On Wednesday, 12 November 2014 at 12:30:15 UTC, ketmar via
Digitalmars-d wrote:
On Wed, 12 Nov 2014 12:05:25 +0000
thedeemon via Digitalmars-d <[email protected]> wrote:
On Wednesday, 12 November 2014 at 11:05:11 UTC, ketmar via
Digitalmars-d wrote:
> 734003200
> address space" (yes, i'm on 32-bit system, GNU/Linux).
>
> the question is: am i doing something wrong here? how can i
> force GC to stop eating my address space and reuse what it
> already has?
Sure: just make the GC precise, not conservative. ;)
With current GC implementation and array this big chances of
having a word on the stack that looks like a pointer to it and
prevents it from being collected are almost 100%. Just don't
store big arrays in GC heap or switch to 64 bits where the
problem is not that bad since address space is much larger and
chances of false pointers are much smaller.

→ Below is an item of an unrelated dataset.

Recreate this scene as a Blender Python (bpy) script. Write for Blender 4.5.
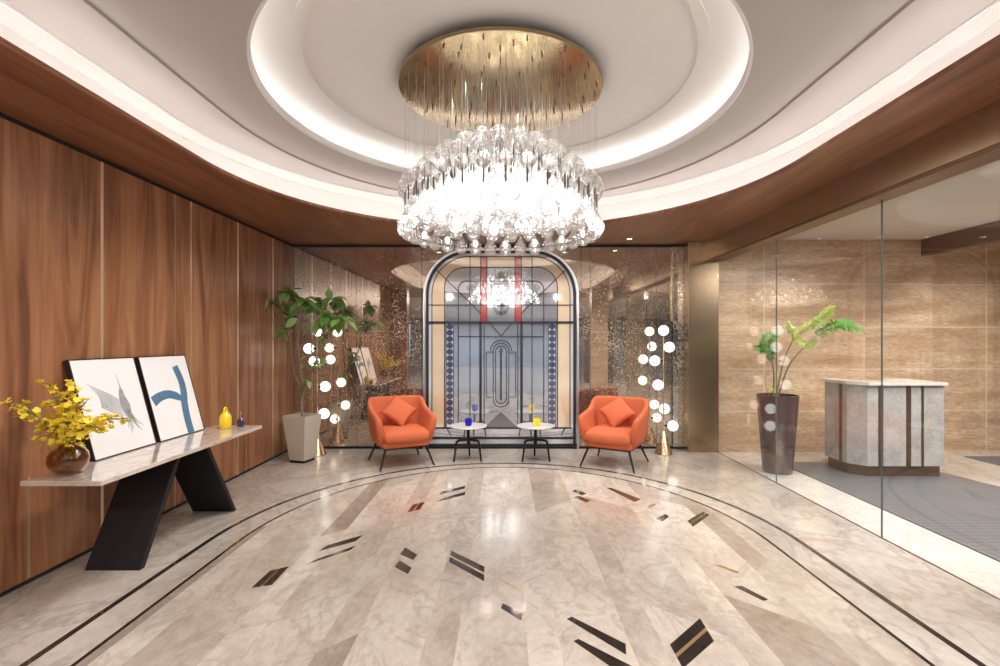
import bpy, bmesh, math, random
from mathutils import Vector, Matrix
random.seed(7)
PI = math.pi
sc = bpy.context.scene
COL = sc.collection
for o in list(bpy.data.objects):
    bpy.data.objects.remove(o)

# ------------------------------------------------------------------ camera, world, exposure
cam_d = bpy.data.cameras.new('camera')
cam = bpy.data.objects.new('camera', cam_d)
COL.objects.link(cam)
cam.location = (0.05, 0, 1.5)
cam.rotation_euler = (PI/2, 0, 0)
cam_d.sensor_width = 36
cam_d.lens = 36*490/1000
cam_d.shift_x = -0.005
cam_d.shift_y = 0.008
cam_d.clip_start = 0.02
sc.camera = cam
w = bpy.data.worlds.new('world')
sc.world = w
w.use_nodes = True
w.node_tree.nodes['Background'].inputs[0].default_value = (1.0, .95, .9, 1)
w.node_tree.nodes['Background'].inputs[1].default_value = .25
sc.view_settings.view_transform = 'Standard'
sc.view_settings.look = 'None'
sc.view_settings.gamma = 1
sc.view_settings.use_curve_mapping = False
sc.view_settings.exposure = 0.15
cy = sc.cycles
cy.use_denoising = True
cy.max_bounces = 10
cy.diffuse_bounces = 5
cy.glossy_bounces = 6
cy.transmission_bounces = 8
cy.transparent_max_bounces = 40
cy.sample_clamp_indirect = 6
cy.caustics_reflective = False
cy.caustics_refractive = False

def lamp(kind, name, loc, energy, color=(1, .93, .85), size=.05, target=None, angle=80, blend=.6, shape=None, size_y=None):
    d = bpy.data.lights.new(name, kind)
    d.energy = energy
    d.color = color
    if kind == 'AREA':
        d.size = size
        if shape: d.shape = shape
        if size_y: d.size_y = size_y
    else:
        d.shadow_soft_size = size
    if kind == 'SPOT':
        d.spot_size = math.radians(angle)
        d.spot_blend = blend
    o = bpy.data.objects.new(name, d)
    COL.objects.link(o)
    o.location = loc
    if target is not None:
        v = Vector(target)-Vector(loc)
        o.rotation_euler = v.to_track_quat('-Z', 'Y').to_euler()
    return o

CH = Vector((0, 3.64, 0))            # chandelier centre
# light of the chandelier itself
for k in range(4):
    a = PI/4+k*PI/2
    lamp('POINT', 'chandelier_light', (CH.x+.33*math.cos(a), CH.y+.33*math.sin(a), 2.5), 5, (1, .975, .95), .3)
    lamp('SPOT', 'chandelier_glow', (CH.x+.35*math.cos(a), CH.y+.35*math.sin(a), 2.24), 7, (1, .96, .92), .22, (CH.x+.35*math.cos(a), CH.y+.35*math.sin(a), 0), 176, .25)
# small spots in the disc that light the drops from above
for k in range(6):
    a = k*PI/3
    lamp('SPOT', 'disc_spot', (CH.x+.3*math.cos(a), CH.y+.3*math.sin(a), 3.31), 14, (1, .95, .88), .02, (CH.x+.4*math.cos(a), CH.y+.4*math.sin(a), 2.2), 110)
# unseen fill spots added in the dome, aimed outward at the walls and floor edges
for k in range(12):
    a = 2*PI*(k+.5)/12
    c_, s_ = math.cos(a), math.sin(a)
    lamp('SPOT', 'dome_fill_spot', (CH.x+1.2*c_, CH.y+1.2*s_, 3.33), 85, (1, .96, .92), .12, (CH.x+2.7*c_, CH.y+2.7*s_, .3), 84, .9)
# downlights of the soffit
DOWN = [(1.68, 6.42), (-.95, 6.3), (-.36, 6.3), (.36, 6.3), (.95, 6.3)]
DOWN_E = [40, 40, 36, 36, 40]
for (x, y), e in zip(DOWN, DOWN_E):
    lamp('SPOT', 'downlight_beam', (x, y, 2.825), e, (1, .94, .88), .03, (x, y-.02, 0), 115, .8)
# reception room beyond the glass
for x, y in ((3.6, 5.5), (4.6, 4.6), (6.0, 5.5), (3.8, 3.2), (5.6, 3.0)):
    lamp('SPOT', 'reception_downlight', (x, y, 2.84), 145, (1, .96, .91), .05, (x, y, 0), 150, .9)
lamp('AREA', 'reception_ceiling_light', (5.0, 3.2, 2.84), 90, (1, .96, .92), 1.4, (5.0, 3.2, 0))
# hall behind the camera
for x, y in ((-2.5, -2.5), (2.0, -2.5), (-2.5, -6), (2.0, -6), (0, -10), (4.2, -1), (-2, -13), (3, -13)):
    lamp('SPOT', 'hall_downlight', (x, y, 2.8), 300, (.95, .97, 1), .08, (x, y, 0), 160, .8)
for x in (-1.6, 0, 1.6):  # unseen fill spots added to flood the lobby from its open end
    lamp('SPOT', 'entrance_fill_spot', (x, -.9, 2.8), 130, (1, .96, .93), .06, (x, 2.6, .2), 120, .9)

# ------------------------------------------------------------------ materials
def nodes(name):
    m = bpy.data.materials.new(name)
    m.use_nodes = True
    nt = m.node_tree
    return m, nt, nt.nodes['Principled BSDF']

def N(nt, typ, **kw):
    n = nt.nodes.new(typ)
    for k, v in kw.items():
        if k.startswith('i_'):
            key = k[2:]
            key = int(key) if key.isdigit() else key.replace('_', ' ')
            n.inputs[key].default_value = v
        else:
            setattr(n, k, v)
    return n

def plain(name, col, rough=.5, metal=0, coat=0, spec=.5, var=.06, scale=20, bump=0, emit=None, es=0):
    m, nt, b = nodes(name)
    b.inputs['Roughness'].default_value = rough
    b.inputs['Metallic'].default_value = metal
    b.inputs['Coat Weight'].default_value = coat
    b.inputs['Coat Roughness'].default_value = .08
    b.inputs['Specular IOR Level'].default_value = spec
    tc = N(nt, 'ShaderNodeTexCoord')
    no = N(nt, 'ShaderNodeTexNoise', i_Scale=scale, i_Detail=4)
    nt.links.new(tc.outputs['Object'], no.inputs['Vector'])
    mr = N(nt, 'ShaderNodeMapRange')
    mr.inputs['To Min'].default_value = 1-var
    mr.inputs['To Max'].default_value = 1+var
    nt.links.new(no.outputs[0], mr.inputs[0])
    hs = N(nt, 'ShaderNodeHueSaturation')
    hs.inputs['Color'].default_value = (*col, 1)
    nt.links.new(mr.outputs[0], hs.inputs['Value'])
    nt.links.new(hs.outputs[0], b.inputs['Base Color'])
    if bump:
        bp = N(nt, 'ShaderNodeBump', i_Strength=bump, i_Distance=.002)
        nt.links.new(no.outputs[0], bp.inputs['Height'])
        nt.links.new(bp.outputs[0], b.inputs['Normal'])
    if emit:
        b.inputs['Emission Color'].default_value = (*emit, 1)
        b.inputs['Emission Strength'].default_value = es
    return m

def ramp(nt, stops):
    r = N(nt, 'ShaderNodeValToRGB')
    e = r.color_ramp.elements
    while len(e) < len(stops): e.new(.5)
    for k, (p, c) in enumerate(stops):
        e[k].position = p
        e[k].color = (*c, 1)
    return r

def wood(name, cols, grain, rough=.45, coat=.08, fine=.25):
    """grain = scale per axis for the broad figure"""
    m, nt, b = nodes(name)
    L = nt.links.new
    tc = N(nt, 'ShaderNodeTexCoord')
    oi = N(nt, 'ShaderNodeObjectInfo')
    mul = N(nt, 'ShaderNodeMath', operation='MULTIPLY')
    mul.inputs[1].default_value = 37
    L(oi.outputs['Random'], mul.inputs[0])
    add = N(nt, 'ShaderNodeVectorMath', operation='ADD')
    L(tc.outputs['Object'], add.inputs[0]); L(mul.outputs[0], add.inputs[1])
    mp = N(nt, 'ShaderNodeMapping')
    mp.inputs['Scale'].default_value = grain
    L(add.outputs[0], mp.inputs[0])
    n1 = N(nt, 'ShaderNodeTexNoise', i_Scale=1.0, i_Detail=5, i_Roughness=.6, i_Distortion=1.6)
    L(mp.outputs[0], n1.inputs['Vector'])
    mp2 = N(nt, 'ShaderNodeMapping')
    mp2.inputs['Scale'].default_value = tuple(g*(9 if g > 2 else 2.5) for g in grain)
    L(add.outputs[0], mp2.inputs[0])
    n2 = N(nt, 'ShaderNodeTexNoise', i_Scale=1.0, i_Detail=4, i_Roughness=.7)
    L(mp2.outputs[0], n2.inputs['Vector'])
    r = ramp(nt, [(.30, cols[0]), (.5, cols[1]), (.70, cols[2])])
    L(n1.outputs[0], r.inputs[0])
    mx = N(nt, 'ShaderNodeMix', data_type='RGBA', blend_type='MULTIPLY')
    mx.inputs[0].default_value = fine*2
    mr = N(nt, 'ShaderNodeMapRange')
    mr.inputs['From Min'].default_value = .3; mr.inputs['From Max'].default_value = .7
    mr.inputs['To Min'].default_value = .55; mr.inputs['To Max'].default_value = 1.25
    L(n2.outputs[0], mr.inputs[0])
    L(r.outputs[0], mx.inputs['A']); L(mr.outputs[0], mx.inputs['B'])
    L(mx.outputs['Result'], b.inputs['Base Color'])
    b.inputs['Roughness'].default_value = rough
    b.inputs['Coat Weight'].default_value = coat
    b.inputs['Coat Roughness'].default_value = .18
    return m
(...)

but 'mkay, let's change the sample a little:
import core.memory;
import std.stdio;
void main () {
uint size = 1024*1024*300;
for (;;) {
auto buf = new ubyte[](size);
writefln("%s", size);
size += 1024*1024*100;
GC.free(GC.addrOf(buf.ptr));
buf = null;
GC.collect();
GC.minimize();
}
}
this shouldn't fail so soon, right? i'm freeing the memory,
so... it
still dying on 1,887,436,800. 1.7GB and that's all? this can't
be true,
i have 3GB of free RAM (with 1.2GB used) and 8GB of unused
swap. and
yes, it consumed all of the process address space again.
On Linux/x86 you have only 3 GB virtual address space, and this
has to include the program code + all loaded libraries too. Check
out /proc/<pid>/maps, to see where the dlls are loaded, and look
at the largest chunk of free space available. That is the
theoretical limit that could be allocated.